One of his best mates at Cas was Mike Ford and Middleton also learned plenty from the Australian coach Darryl van de Velde. Those years also taught him what ultimately wins rugby matches. “Most of the people who play rugby league don’t have a lot else to fall back on. The desperation those players play with is born out of that.”

When he was first invited into the England women’s setup as a part-time defense coach by his friend Gary Street in 2010, he encountered a more laissez-faire vibe: “It wasn’t a bad attitude but it was a bit: ‘Let’s see how it goes.’ That’s not me. If you can play really well and win that’s fantastic, but winning is the key bit. That’s the be-all and end-all of international rugby.”

His outlook was also shaped by the day he was unexpectedly overlooked for a promotion to the head coach’s seat at Leeds Tykes in 2011. “That was a pretty devastating moment,” he says. “Suddenly, having had two jobs most of my life, I didn’t have one. You think: ‘Right, you’ve got two kids and a mortgage, you’ve got to get your finger out of your ass and find a job.’”

Luckily, fate intervened in the form of Jeanette Dawson, the principal of Bishop Burton College, whose director of rugby had just left when Middleton’s CV landed on her desk. Having not previously worked in education, he was able to develop the people skills that have since proven invaluable.

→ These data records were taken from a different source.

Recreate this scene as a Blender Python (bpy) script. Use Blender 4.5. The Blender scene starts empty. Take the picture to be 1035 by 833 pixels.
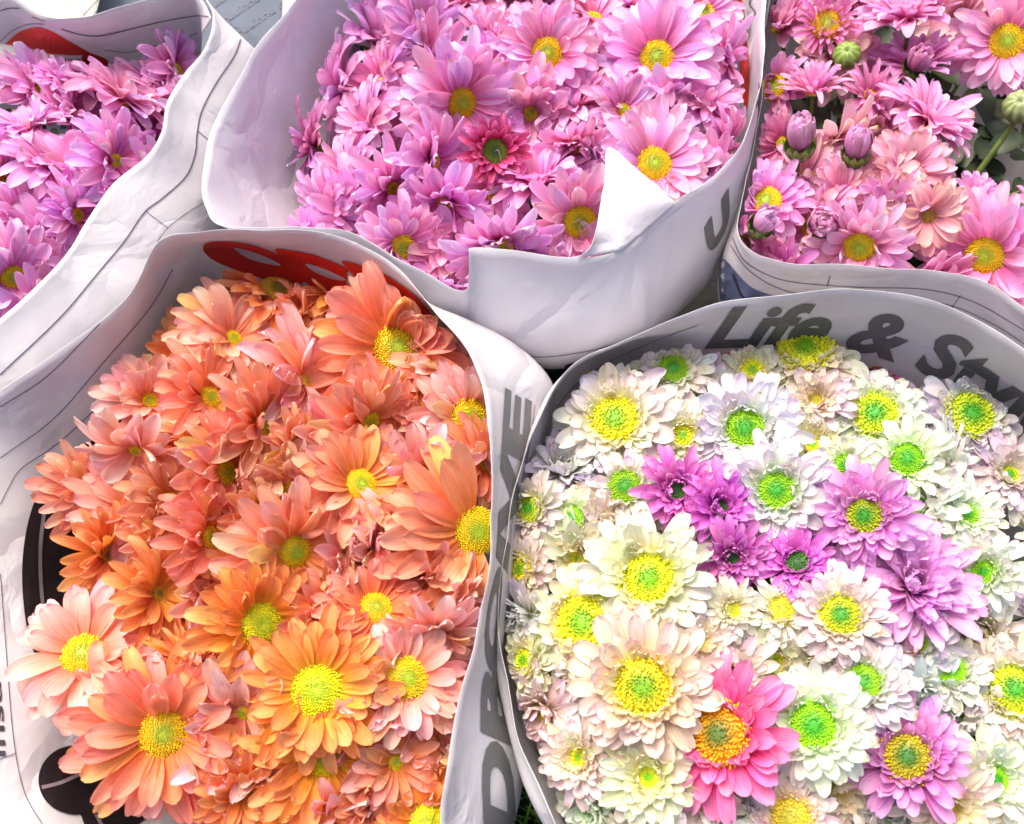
import bpy, bmesh, math, random
import numpy as np
from mathutils import Vector, Matrix, noise
from mathutils.bvhtree import BVHTree

random.seed(11)
RNG = np.random.RandomState(7)
S = bpy.context.scene
COL = S.collection
W0, H0 = 1035.0, 833.0
Z0 = 0.40                      # height of the flower tops above the ground
TILT = math.radians(28)
DIST = 0.60
F = 1016.0

# ------------------------------------------------------------------ camera
cam_d = bpy.data.cameras.new('camera')
cam = bpy.data.objects.new('camera', cam_d); COL.objects.link(cam)
cam.location = (0, -DIST*math.sin(TILT), Z0+DIST*math.cos(TILT))
cam.rotation_euler = (TILT, 0, 0)
cam_d.sensor_width = 36; cam_d.sensor_fit = 'HORIZONTAL'
cam_d.lens = 36*F/W0
cam_d.clip_start = 0.01; cam_d.clip_end = 500
cam_d.dof.use_dof = True
cam_d.dof.focus_distance = 0.60
cam_d.dof.aperture_fstop = 13
S.camera = cam
CAM = Vector(cam.location)
RIGHT = Vector((1, 0, 0)); UP = Vector((0, math.cos(TILT), math.sin(TILT)))
FWD = Vector((0, math.sin(TILT), -math.cos(TILT)))

def raydir(px, py):
    return (FWD + RIGHT*((px-W0/2)/F) - UP*((py-H0/2)/F)).normalized()

def at(px, py, dz):
    d = raydir(px, py)
    return CAM + d*((Z0+dz-CAM.z)/d.z)

# ------------------------------------------------------------------ helpers
def tag(o, label=None, cat=None, group=None, kind=None):
    if label: o['label'] = label
    if cat: o['category'] = cat
    if group: o['group'] = group
    if kind: o['kind'] = kind
    return o

def empty(name, loc):
    o = bpy.data.objects.new(name, None); COL.objects.link(o)
    o.location = loc; o.empty_display_size = 0.01
    return o

def mesh_obj(name, verts, faces, mat, parent=None, smooth=True, cols=None, uvs=None, origin=None):
    me = bpy.data.meshes.new(name)
    verts = np.asarray(verts, dtype=np.float64)
    if origin is not None: verts = verts - np.array(origin)
    me.from_pydata(verts.tolist(), [], faces if isinstance(faces, list) else faces.tolist())
    if smooth: me.polygons.foreach_set('use_smooth', [True]*len(me.polygons))
    if cols is not None:
        a = me.color_attributes.new('tint', 'FLOAT_COLOR', 'POINT')
        c = np.ones((len(verts), 4)); c[:, :3] = cols
        a.data.foreach_set('color', c.ravel())
    if uvs is not None:
        uvl = me.uv_layers.new(name='UVMap')
        li = np.empty(len(me.loops), dtype=np.int64); me.loops.foreach_get('vertex_index', li)
        uvl.data.foreach_set('uv', np.asarray(uvs)[li].ravel())
    me.materials.append(mat); me.update()
    o = bpy.data.objects.new(name, me); COL.objects.link(o)
    if parent is not None: o.parent = parent
    if origin is not None and parent is None: o.location = origin
    return o

# ------------------------------------------------------------------ materials
def newmat(name):
    m = bpy.data.materials.new(name); m.use_nodes = True
    nt = m.node_tree; nt.nodes.clear()
    out = nt.nodes.new('ShaderNodeOutputMaterial')
    return m, nt, out

def N(nt, t, **kw):
    n = nt.nodes.new(t)
    for k, v in kw.items(): setattr(n, k, v)
    return n

def petal_mat():
    m, nt, out = newmat('petal_tissue'); L = nt.links.new
    at_ = N(nt, 'ShaderNodeAttribute', attribute_name='tint')
    uv = N(nt, 'ShaderNodeUVMap', uv_map='UVMap')
    mp = N(nt, 'ShaderNodeMapping'); mp.inputs['Scale'].default_value = (1.2, 20, 1)
    L(uv.outputs[0], mp.inputs[0])
    ns = N(nt, 'ShaderNodeTexNoise'); ns.inputs['Scale'].default_value = 1.0; ns.inputs['Detail'].default_value = 3
    L(mp.outputs[0], ns.inputs['Vector'])
    mr = N(nt, 'ShaderNodeMapRange'); mr.inputs[1].default_value = .3; mr.inputs[2].default_value = .7
    mr.inputs[3].default_value = .70; mr.inputs[4].default_value = 1.15
    L(ns.outputs[0], mr.inputs[0])
    geo = N(nt, 'ShaderNodeNewGeometry')
    n2 = N(nt, 'ShaderNodeTexNoise'); n2.inputs['Scale'].default_value = 170; n2.inputs['Detail'].default_value = 2
    L(geo.outputs['Position'], n2.inputs['Vector'])
    mr2 = N(nt, 'ShaderNodeMapRange'); mr2.inputs[1].default_value = .3; mr2.inputs[2].default_value = .7
    mr2.inputs[3].default_value = .92; mr2.inputs[4].default_value = 1.06
    L(n2.outputs[0], mr2.inputs[0])
    mu = N(nt, 'ShaderNodeMath', operation='MULTIPLY'); L(mr.outputs[0], mu.inputs[0]); L(mr2.outputs[0], mu.inputs[1])
    g = N(nt, 'ShaderNodeGamma'); L(at_.outputs['Color'], g.inputs[0])
    dv = N(nt, 'ShaderNodeMath', operation='DIVIDE'); dv.inputs[0].default_value = 1.0; L(mu.outputs[0], dv.inputs[1])
    L(dv.outputs[0], g.inputs[1])
    bp = N(nt, 'ShaderNodeBump'); bp.inputs['Strength'].default_value = .45; bp.inputs['Distance'].default_value = .0011
    L(ns.outputs[0], bp.inputs['Height'])
    pr = N(nt, 'ShaderNodeBsdfPrincipled'); pr.inputs['Roughness'].default_value = .48
    pr.inputs['Specular IOR Level'].default_value = .35
    pr.inputs['Sheen Weight'].default_value = .08
    L(g.outputs[0], pr.inputs['Base Color']); L(bp.outputs[0], pr.inputs['Normal'])
    tr = N(nt, 'ShaderNodeBsdfTranslucent'); L(g.outputs[0], tr.inputs[0])
    mx = N(nt, 'ShaderNodeMixShader'); mx.inputs[0].default_value = .36
    L(pr.outputs[0], mx.inputs[1]); L(tr.outputs[0], mx.inputs[2]); L(mx.outputs[0], out.inputs[0])
    return m

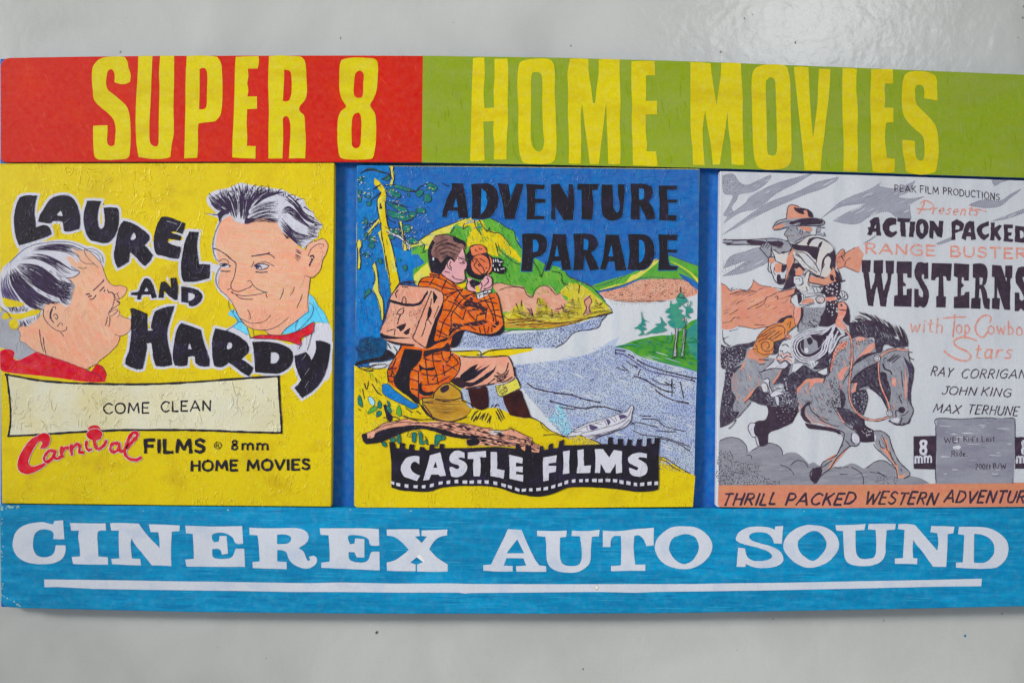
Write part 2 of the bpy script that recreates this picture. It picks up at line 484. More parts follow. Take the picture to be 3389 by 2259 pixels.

“I’m not superstitious but I do believe things happen for a reason,” Middleton says. “If you keep an open mind and stay positive you’ll make something happen. Those real hardship moments give you unbelievable confidence going through later life. Whatever happens, you can cope.”

Simon Middleton speaking to his players during training at Pennyhill Park in Surrey
Middleton and the squad at Pennyhill Park. He says: ‘Players don’t respond to having a finger pointed at them and people shouting any more.’ Photograph: Paul Childs/Action Images/Reuters

When the pressure cranks up in New Zealand, he genuinely believes England can soar to a rarefied peak. “We have lots of things that motivate us,” he says. “But I would love for us to be referred to as the best team in the world, across any sport. I want people to talk about us like that – but we’ll only get that if we win the World Cup.”

A huge opportunity also exists for the wider women’s game as the Red Roses seek to emulate the England men of 2003 by winning a World Cup in the southern hemisphere. Clive Woodward was subsequently knighted, so how about Sir Simon Middleton? “Believe me, I’d 100% settle for a World Cup.” OK, but there must be an accolade he covets? “We’ve got a castle in Pontefract. They might let me live in there.”

To borrow from Pooh’s friend Piglet: “The things that make me different are the things that make me me.”